* **Goal**:
Restate the opening lines of the material below word for word, stopping after the line that contains "b = MB(); b.ball(p, r, 6, 4, (1, 1, 1.35));".

* **Material provided**:
»»
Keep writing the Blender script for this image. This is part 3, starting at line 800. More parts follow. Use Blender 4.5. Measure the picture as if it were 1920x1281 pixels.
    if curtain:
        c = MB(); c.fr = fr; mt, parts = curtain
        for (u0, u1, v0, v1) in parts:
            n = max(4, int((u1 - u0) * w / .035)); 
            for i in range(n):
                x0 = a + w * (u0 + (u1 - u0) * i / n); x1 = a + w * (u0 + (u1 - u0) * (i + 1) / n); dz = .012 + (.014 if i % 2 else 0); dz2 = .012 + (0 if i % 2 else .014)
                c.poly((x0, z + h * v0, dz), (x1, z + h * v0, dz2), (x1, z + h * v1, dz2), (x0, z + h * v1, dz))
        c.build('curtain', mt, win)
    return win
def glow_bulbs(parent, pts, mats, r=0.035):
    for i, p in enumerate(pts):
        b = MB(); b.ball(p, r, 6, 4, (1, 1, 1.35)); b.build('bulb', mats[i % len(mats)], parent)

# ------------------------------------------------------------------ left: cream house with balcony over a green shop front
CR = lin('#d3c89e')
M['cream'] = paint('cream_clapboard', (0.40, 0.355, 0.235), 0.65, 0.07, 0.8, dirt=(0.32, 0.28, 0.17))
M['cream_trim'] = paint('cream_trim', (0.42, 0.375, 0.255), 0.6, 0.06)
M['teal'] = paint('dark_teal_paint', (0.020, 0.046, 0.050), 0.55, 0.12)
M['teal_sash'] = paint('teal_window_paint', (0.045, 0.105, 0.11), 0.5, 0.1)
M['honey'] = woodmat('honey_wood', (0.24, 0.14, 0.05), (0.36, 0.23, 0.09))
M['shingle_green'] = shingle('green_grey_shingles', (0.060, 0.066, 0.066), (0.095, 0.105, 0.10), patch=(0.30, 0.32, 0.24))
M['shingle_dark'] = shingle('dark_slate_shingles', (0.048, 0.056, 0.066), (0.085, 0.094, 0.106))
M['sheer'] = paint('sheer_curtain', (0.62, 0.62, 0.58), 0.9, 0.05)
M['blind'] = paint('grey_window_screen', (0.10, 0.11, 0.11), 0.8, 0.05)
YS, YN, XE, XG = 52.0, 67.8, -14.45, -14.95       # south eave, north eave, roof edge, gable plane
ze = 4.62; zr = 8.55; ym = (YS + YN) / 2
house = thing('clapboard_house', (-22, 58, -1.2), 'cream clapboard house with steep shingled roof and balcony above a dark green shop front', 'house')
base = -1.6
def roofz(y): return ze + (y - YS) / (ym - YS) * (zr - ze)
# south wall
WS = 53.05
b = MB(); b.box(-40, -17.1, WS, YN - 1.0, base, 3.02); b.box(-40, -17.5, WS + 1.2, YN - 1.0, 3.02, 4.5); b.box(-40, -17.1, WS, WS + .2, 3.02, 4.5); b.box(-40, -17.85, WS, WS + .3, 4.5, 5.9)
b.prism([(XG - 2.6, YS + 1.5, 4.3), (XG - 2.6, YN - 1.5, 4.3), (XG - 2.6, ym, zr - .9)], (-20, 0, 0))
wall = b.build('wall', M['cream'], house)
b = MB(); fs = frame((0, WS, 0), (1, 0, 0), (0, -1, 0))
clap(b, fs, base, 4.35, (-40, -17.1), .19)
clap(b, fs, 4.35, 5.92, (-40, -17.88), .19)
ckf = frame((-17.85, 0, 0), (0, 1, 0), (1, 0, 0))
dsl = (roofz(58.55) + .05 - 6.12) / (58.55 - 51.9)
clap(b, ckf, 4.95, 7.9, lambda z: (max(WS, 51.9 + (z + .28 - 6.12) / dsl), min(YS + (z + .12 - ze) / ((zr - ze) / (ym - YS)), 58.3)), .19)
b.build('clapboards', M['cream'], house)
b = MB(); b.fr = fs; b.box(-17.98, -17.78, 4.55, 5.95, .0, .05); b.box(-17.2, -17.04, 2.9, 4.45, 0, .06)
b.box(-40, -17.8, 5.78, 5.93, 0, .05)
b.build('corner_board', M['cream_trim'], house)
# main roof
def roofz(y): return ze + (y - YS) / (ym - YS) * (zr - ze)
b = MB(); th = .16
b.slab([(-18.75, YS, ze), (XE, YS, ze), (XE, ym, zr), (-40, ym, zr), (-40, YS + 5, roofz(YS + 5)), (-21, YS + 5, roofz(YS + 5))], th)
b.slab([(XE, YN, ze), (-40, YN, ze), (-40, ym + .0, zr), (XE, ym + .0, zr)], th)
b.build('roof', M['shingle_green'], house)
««
* **Full output**:
Keep writing the Blender script for this image. This is part 3, starting at line 800. More parts follow. Use Blender 4.5. Measure the picture as if it were 1920x1281 pixels.
    if curtain:
        c = MB(); c.fr = fr; mt, parts = curtain
        for (u0, u1, v0, v1) in parts:
            n = max(4, int((u1 - u0) * w / .035)); 
            for i in range(n):
                x0 = a + w * (u0 + (u1 - u0) * i / n); x1 = a + w * (u0 + (u1 - u0) * (i + 1) / n); dz = .012 + (.014 if i % 2 else 0); dz2 = .012 + (0 if i % 2 else .014)
                c.poly((x0, z + h * v0, dz), (x1, z + h * v0, dz2), (x1, z + h * v1, dz2), (x0, z + h * v1, dz))
        c.build('curtain', mt, win)
    return win
def glow_bulbs(parent, pts, mats, r=0.035):
    for i, p in enumerate(pts):
        b = MB(); b.ball(p, r, 6, 4, (1, 1, 1.35)); b.build('bulb', mats[i % len(mats)], parent)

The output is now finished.